Data extracts – editing, coding and weighting

Data extracts can be viewed and edited from the Data extracts page. Each data extract is shown by date, and the last data extract created is the default one used for reporting (Reports can also specify and link to specific data extracts, rather than the latest one).

 

View Data Extract brings up the editor view, showing the data table with column names and a row per respondent record.

 

From the File options… in the top right, you can download the data extract to a .csv file.

 

Data edits

 

Data edits is a process of marking up changes to the data file and saving them in an ‘edits’ file where they can be applied to future data extracts.

 

The benefit of an edits file is that the edits list can be applied to any future data extract file at a click of a button. And the edits file itself can be saved and extended with new edits.

 

It means you always track what has been done to the data file. This can be a little confusing at first, but means there is a full audit trail for the data and what has been done to it, instead of tweaking individual data points by hand and then losing track of what is original and what were adjustments.

 

Each cell in the Data Extract Editor can be marked with an edit by clicking on the cell contents. This allows you to type in an ‘edit’ that can be saved and then applied when creating a new data extract. Once you have all the edits, click Save to Server to save the edits to an edit file.

 

For complex projects, you may have several edit files, and can pool together edit files from multiple people working on the data.

 

You can bring in a pre-existing edit file by using Load external edit file, applying the edit files as necessary, with the option to save the file combined set of edits using Save to Server.

 

Because cell-by-cell editing is not very efficient you can create a list of edits directly in a spreadsheet. This enables you to download the Data Extract as a .csv file and then create edits in the spreadsheet, rather than the data editor.

 

The edits can be saved as a .tsv file with headings corresponding to the columns that change and a row per respondent, or as a three column tsv list with respondent, column and value.

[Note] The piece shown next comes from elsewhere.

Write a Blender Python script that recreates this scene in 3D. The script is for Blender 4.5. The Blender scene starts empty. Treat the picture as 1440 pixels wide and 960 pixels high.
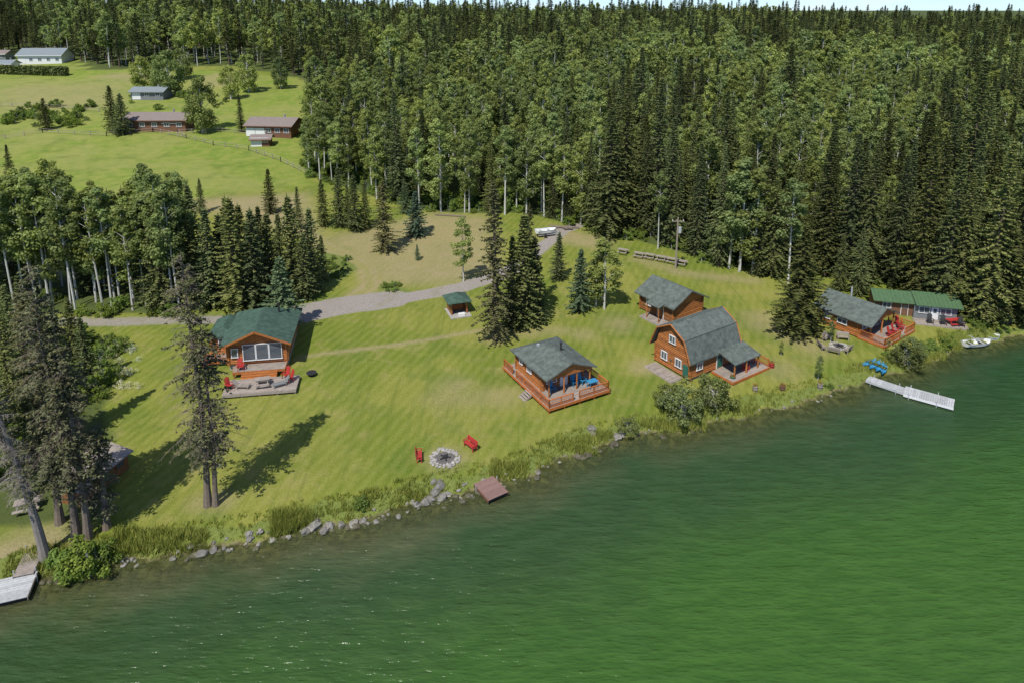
import bpy, math, random
import numpy as np
from mathutils import Vector, Matrix
R=random.Random(7)
sc=bpy.context.scene
# ---------------------------------------------------------------- camera + survey
CAMZ=40.0; PITCH=math.radians(12.0); FPX=978.0; V0=218.0
cp,sp=math.cos(PITCH),math.sin(PITCH)
cam=bpy.data.cameras.new("camera"); camo=bpy.data.objects.new("camera",cam)
sc.collection.objects.link(camo); camo.location=(0,0,CAMZ); camo.rotation_euler=(math.pi/2-PITCH,0,0)
cam.sensor_width=36; cam.lens=FPX/1440*36; cam.shift_y=-(480-V0)/1440; cam.clip_start=.5; cam.clip_end=9000; sc.camera=camo
def ray(u,v):
    a=(u-720)/FPX; b=(V0-v)/FPX
    return a, cp+b*sp, -sp+b*cp
def PW(u,v,z=0.0):
    a,dy,dz=ray(u,v); t=(z-CAMZ)/dz
    return (a*t,dy*t)
# ---------------------------------------------------------------- shoreline / terrain
shore_px=[(-120,835),(0,822),(60,808),(150,795),(200,785),(290,770),(380,755),(440,738),(520,728),(600,703),(680,684),(740,668),(800,642),(860,617),(940,607),(1000,596),(1080,577),(1150,562),(1200,540),(1260,525),(1310,506),(1350,490),(1390,480),(1450,470)]
SH=[(-600.,0.),(-160.,26.)]+[PW(u,v) for u,v in shore_px]+[(150.,122.),(400.,180.),(1200.,300.),(4000.,500.)]
SH=np.array(SH)
def shore_d(x,y):
    x=np.asarray(x,float); y=np.asarray(y,float)
    best=np.full(x.shape,1e18); sg=np.ones(x.shape)
    for i in range(len(SH)-1):
        ax,ay=SH[i]; bx,by=SH[i+1]; ex,ey=bx-ax,by-ay
        t=np.clip(((x-ax)*ex+(y-ay)*ey)/(ex*ex+ey*ey),0,1)
        dx=x-(ax+t*ex); dy=y-(ay+t*ey); d2=dx*dx+dy*dy
        m=d2<best
        best=np.where(m,d2,best); sg=np.where(m,np.sign(ex*dy-ey*dx),sg)
    d=np.sqrt(best)*np.where(sg==0,1,sg)
    d=d+.35*np.sin(x*.9+1.3*np.sin(y*.7))+.22*np.sin(x*2.3+y*1.7)+.12*np.sin(x*4.7-y*3.1)
    return d
LY=np.array([-5000,60,90,120,160,200,260,320,450,600,900,3000,9000.]); LZ=np.array([0,0,1.0,2.5,5,9,15,20,27,30,28,12,8.])
RY=np.array([-5000,60,90,130,160,200,300,450,600,900,3000,9000.]); RZ=np.array([0,0,.6,2,3.2,5.5,11,18,22,16,8,6.])
def sstep(t): t=np.clip(t,0,1); return t*t*(3-2*t)
def hill(x,y):
    ya=np.maximum(np.abs(y),30)
    k=sstep((x/ya+.45)/.5)
    z=np.interp(y,LY,LZ)*(1-k)+np.interp(y,RY,RZ)*k
    return z-7.5*sstep((x/ya-.25)/.35)*sstep((y-200)/220)*(1-sstep((y-900)/900))
def Hh(x,y,d=None):
    if d is None: d=shore_d(x,y)
    x=np.asarray(x,float); y=np.asarray(y,float)
    land=.75*(1-np.exp(-np.maximum(d,0)/1.1))+hill(x,y)*sstep(d/25)+.12*np.sin(x*.11+y*.07)*sstep(d/12)+.06*np.sin(x*.4)*np.sin(y*.33)*sstep(d/6)+1.5*np.sin(x*.021+1)*np.sin(y*.017)*sstep((y-220)/120)
    bed=np.maximum(.3*d,-3)
    return np.where(d>0,land,bed)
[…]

This form of Data Edit files can also be used to add weighting (for the weight column) and open-ended coding.

 

Coding of open-ends

 

In the data extract each open-end question, say ‘views’ automatically generates a column for coding starting with oe_ for instance oe_views

 

The idea is to create a set of edits that create values for this oe_ column.

 

For open-ended coding, the column should contain a comma-separated list (eg 3,6,11) per respondent, or blank if no codes apply. The code you choose should correspond to a coding frame created at the start when you review all the open-ended comments.

 

In a spreadsheet code the open-ends, then save the coding as a .tsv edit file with resp_id, column name and codelist (use .tsv tab-separated format, not a .csv format).

 

To include this into a report, add an ‘Open Ended Coding’ question into the report with a name corresponding to the oe_ column. This will read the comma separated list and turn the data into a chart or table.

 

We recommend doing coding in a spreadsheet (use Autofilter and sort the open-ends as it typically groups similar answers together), or use an automated AI-based coding app to create the code-frame and generate the coding in a form that can be imported as an edit file.

 

Once the open-ended edits are created they can be applied to any new data extract with ease.

 

Weighting

 

Data extracts contain a column for weight, which is set at 1 by default. If you want to weight the data to adjust for imbalances in the sample, then you can create an edit file with respondent, weight, value and use this edit file on the data extract.

 

The process of weighting is a little beyond this manual, but you will need to know and compare the population statistics to the statistics of the sample that you have achieved.

 

A basic weight is often calculated as weight=population statistic/sample statistic.

 

More complex methods include interlocking weighting and rim weighting with each individual in the sample getting a different weight.

 

We recommend using a spreadsheet to do the weighting calculations, then generate an edit file for the Data Editor to update the data extract with the weights you have created.